§ EXERCISE BRIEF
Reproduce precisely the lines between the start of the data below and the line with "flo.location = Vector(FLASH) * S", both included.

### SOURCE EXCERPT ###

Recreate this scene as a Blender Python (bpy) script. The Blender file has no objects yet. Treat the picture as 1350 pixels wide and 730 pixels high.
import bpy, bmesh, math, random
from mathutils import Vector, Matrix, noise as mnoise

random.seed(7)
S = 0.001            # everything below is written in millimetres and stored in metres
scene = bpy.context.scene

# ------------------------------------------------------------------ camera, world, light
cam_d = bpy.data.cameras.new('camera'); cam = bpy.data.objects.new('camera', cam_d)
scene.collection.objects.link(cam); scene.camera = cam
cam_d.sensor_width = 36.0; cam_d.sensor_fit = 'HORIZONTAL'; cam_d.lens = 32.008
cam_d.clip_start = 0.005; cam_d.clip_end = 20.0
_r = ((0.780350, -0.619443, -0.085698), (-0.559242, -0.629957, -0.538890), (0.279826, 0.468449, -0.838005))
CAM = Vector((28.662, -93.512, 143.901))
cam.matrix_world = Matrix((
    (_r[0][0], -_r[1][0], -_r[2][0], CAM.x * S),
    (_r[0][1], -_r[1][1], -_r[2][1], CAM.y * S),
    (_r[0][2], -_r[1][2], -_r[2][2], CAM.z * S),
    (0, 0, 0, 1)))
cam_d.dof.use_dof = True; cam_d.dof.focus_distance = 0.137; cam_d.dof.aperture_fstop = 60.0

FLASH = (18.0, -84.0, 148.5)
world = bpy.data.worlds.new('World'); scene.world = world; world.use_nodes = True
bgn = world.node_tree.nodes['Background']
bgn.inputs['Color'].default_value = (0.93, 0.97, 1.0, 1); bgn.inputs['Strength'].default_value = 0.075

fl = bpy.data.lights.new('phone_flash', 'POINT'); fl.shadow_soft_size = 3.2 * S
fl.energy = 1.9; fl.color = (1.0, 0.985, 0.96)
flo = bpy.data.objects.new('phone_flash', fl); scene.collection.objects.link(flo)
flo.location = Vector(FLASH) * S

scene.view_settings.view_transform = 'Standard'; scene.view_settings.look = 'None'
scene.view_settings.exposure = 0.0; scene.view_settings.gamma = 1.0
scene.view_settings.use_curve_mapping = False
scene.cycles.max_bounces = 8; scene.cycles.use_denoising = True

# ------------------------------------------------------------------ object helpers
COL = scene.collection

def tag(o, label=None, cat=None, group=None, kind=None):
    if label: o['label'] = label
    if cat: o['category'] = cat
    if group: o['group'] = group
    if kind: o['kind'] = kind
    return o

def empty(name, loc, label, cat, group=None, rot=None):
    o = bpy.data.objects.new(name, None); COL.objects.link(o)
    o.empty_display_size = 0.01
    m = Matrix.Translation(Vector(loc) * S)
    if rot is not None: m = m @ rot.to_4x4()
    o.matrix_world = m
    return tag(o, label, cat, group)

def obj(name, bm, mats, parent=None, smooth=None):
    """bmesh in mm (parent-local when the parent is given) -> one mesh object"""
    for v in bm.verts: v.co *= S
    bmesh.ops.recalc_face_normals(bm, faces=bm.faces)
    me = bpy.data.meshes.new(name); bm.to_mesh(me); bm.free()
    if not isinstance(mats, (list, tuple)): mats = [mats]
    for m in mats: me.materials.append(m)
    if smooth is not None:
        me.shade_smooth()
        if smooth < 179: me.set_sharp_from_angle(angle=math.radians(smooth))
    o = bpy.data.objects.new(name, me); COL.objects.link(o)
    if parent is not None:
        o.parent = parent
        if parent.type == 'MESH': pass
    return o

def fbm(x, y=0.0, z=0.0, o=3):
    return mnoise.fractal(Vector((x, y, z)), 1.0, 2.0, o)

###

§ OUTPUT FOR THIS TASK
Recreate this scene as a Blender Python (bpy) script. The Blender file has no objects yet. Treat the picture as 1350 pixels wide and 730 pixels high.
import bpy, bmesh, math, random
from mathutils import Vector, Matrix, noise as mnoise

random.seed(7)
S = 0.001            # everything below is written in millimetres and stored in metres
scene = bpy.context.scene

# ------------------------------------------------------------------ camera, world, light
cam_d = bpy.data.cameras.new('camera'); cam = bpy.data.objects.new('camera', cam_d)
scene.collection.objects.link(cam); scene.camera = cam
cam_d.sensor_width = 36.0; cam_d.sensor_fit = 'HORIZONTAL'; cam_d.lens = 32.008
cam_d.clip_start = 0.005; cam_d.clip_end = 20.0
_r = ((0.780350, -0.619443, -0.085698), (-0.559242, -0.629957, -0.538890), (0.279826, 0.468449, -0.838005))
CAM = Vector((28.662, -93.512, 143.901))
cam.matrix_world = Matrix((
    (_r[0][0], -_r[1][0], -_r[2][0], CAM.x * S),
    (_r[0][1], -_r[1][1], -_r[2][1], CAM.y * S),
    (_r[0][2], -_r[1][2], -_r[2][2], CAM.z * S),
    (0, 0, 0, 1)))
cam_d.dof.use_dof = True; cam_d.dof.focus_distance = 0.137; cam_d.dof.aperture_fstop = 60.0

FLASH = (18.0, -84.0, 148.5)
world = bpy.data.worlds.new('World'); scene.world = world; world.use_nodes = True
bgn = world.node_tree.nodes['Background']
bgn.inputs['Color'].default_value = (0.93, 0.97, 1.0, 1); bgn.inputs['Strength'].default_value = 0.075

fl = bpy.data.lights.new('phone_flash', 'POINT'); fl.shadow_soft_size = 3.2 * S
fl.energy = 1.9; fl.color = (1.0, 0.985, 0.96)
flo = bpy.data.objects.new('phone_flash', fl); scene.collection.objects.link(flo)
flo.location = Vector(FLASH) * S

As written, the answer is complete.